> Given material
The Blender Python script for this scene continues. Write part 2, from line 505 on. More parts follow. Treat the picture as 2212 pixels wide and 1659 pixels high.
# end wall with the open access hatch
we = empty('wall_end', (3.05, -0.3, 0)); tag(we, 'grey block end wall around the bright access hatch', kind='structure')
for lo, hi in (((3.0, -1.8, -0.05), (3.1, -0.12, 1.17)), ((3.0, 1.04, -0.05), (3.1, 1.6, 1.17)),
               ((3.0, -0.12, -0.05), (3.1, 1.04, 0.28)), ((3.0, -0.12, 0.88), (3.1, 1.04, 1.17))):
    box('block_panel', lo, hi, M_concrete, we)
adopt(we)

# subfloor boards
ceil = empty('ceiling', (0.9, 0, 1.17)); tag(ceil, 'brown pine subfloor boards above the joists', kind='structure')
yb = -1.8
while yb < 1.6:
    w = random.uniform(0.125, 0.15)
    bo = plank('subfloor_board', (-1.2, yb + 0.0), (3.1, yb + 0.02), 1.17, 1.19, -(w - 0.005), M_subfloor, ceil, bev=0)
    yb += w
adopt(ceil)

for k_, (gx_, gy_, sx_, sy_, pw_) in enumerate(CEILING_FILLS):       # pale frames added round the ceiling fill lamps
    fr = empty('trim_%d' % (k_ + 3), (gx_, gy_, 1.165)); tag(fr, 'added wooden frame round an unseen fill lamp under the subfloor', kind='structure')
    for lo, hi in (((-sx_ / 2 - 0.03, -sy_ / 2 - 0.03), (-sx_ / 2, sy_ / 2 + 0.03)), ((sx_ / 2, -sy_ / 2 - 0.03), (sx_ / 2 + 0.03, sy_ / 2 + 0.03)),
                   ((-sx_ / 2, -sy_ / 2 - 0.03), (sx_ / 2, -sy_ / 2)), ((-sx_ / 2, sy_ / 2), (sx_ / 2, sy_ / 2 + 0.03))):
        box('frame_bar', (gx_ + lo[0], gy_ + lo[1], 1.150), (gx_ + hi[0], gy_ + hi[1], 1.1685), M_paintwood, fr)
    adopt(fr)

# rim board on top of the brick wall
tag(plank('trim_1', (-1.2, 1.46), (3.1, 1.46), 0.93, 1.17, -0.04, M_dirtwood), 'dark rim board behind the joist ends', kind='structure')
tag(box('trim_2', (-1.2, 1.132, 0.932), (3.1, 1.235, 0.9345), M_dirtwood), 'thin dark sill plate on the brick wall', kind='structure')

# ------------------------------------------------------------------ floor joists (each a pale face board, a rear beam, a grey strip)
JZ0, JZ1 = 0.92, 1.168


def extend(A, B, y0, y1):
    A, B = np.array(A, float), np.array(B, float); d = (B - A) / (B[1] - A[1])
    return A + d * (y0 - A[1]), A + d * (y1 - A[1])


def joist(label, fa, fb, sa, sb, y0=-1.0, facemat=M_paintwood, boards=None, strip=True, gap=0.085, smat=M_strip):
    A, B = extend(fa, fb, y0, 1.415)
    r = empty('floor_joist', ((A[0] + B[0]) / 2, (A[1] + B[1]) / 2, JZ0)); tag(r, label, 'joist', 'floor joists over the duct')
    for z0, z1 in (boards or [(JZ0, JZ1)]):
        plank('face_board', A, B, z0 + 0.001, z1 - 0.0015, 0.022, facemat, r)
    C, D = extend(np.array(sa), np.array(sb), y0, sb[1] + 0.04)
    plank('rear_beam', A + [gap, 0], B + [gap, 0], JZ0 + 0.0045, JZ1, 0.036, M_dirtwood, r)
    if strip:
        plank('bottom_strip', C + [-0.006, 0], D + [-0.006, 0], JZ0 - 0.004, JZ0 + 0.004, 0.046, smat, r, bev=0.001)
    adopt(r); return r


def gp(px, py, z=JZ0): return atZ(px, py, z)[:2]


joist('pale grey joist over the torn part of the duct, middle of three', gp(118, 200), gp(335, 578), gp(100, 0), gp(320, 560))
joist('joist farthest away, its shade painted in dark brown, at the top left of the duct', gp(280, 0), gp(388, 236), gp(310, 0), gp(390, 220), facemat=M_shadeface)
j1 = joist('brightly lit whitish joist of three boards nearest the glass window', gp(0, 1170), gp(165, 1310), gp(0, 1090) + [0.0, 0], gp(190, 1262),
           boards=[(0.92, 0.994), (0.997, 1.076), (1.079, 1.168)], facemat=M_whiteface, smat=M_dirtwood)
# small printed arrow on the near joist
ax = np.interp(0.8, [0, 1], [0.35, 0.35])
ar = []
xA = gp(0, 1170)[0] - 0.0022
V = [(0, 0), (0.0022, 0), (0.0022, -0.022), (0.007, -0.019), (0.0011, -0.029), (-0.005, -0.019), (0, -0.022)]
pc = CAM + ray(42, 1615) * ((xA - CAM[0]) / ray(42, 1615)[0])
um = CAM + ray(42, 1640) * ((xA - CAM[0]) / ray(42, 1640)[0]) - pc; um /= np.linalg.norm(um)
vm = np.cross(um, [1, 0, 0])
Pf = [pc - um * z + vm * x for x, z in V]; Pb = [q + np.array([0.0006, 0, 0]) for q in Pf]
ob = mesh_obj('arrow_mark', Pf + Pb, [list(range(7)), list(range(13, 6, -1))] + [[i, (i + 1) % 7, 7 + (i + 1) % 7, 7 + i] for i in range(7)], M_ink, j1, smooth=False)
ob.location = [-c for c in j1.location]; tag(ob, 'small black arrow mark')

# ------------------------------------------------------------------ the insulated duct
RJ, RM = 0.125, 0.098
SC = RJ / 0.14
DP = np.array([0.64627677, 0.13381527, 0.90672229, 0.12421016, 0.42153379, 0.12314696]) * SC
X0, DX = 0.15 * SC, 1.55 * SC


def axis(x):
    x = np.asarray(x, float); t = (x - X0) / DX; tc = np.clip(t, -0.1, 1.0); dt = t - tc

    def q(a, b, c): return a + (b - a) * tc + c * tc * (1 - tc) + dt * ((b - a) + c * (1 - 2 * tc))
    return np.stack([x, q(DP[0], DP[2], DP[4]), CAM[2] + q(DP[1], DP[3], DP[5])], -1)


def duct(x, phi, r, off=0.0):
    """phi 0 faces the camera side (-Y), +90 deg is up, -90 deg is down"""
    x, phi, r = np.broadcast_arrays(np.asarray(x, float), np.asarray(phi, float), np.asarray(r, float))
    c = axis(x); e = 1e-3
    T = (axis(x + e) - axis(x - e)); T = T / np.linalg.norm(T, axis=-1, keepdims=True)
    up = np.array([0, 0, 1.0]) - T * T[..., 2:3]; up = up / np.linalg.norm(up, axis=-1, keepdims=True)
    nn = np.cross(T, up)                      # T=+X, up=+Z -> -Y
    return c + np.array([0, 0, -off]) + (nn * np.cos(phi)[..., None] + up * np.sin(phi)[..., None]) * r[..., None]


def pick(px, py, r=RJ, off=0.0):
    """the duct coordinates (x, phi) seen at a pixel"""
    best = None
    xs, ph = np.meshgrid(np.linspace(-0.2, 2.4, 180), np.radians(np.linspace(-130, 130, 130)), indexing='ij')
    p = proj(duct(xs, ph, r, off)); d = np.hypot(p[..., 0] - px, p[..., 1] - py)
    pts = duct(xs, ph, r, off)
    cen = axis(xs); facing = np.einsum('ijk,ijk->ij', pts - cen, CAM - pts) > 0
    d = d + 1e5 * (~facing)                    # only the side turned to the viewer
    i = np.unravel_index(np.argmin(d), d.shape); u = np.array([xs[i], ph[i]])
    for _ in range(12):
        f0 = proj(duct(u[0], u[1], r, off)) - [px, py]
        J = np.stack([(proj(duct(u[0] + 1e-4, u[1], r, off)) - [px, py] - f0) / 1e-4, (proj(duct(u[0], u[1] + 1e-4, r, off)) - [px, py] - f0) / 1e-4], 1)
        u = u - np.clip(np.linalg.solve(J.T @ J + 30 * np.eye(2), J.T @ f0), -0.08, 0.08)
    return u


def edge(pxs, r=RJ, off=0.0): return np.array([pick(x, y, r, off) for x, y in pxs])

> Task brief
Report how many lines of the listing hold the string "part", giving only the number.

> Task answer
2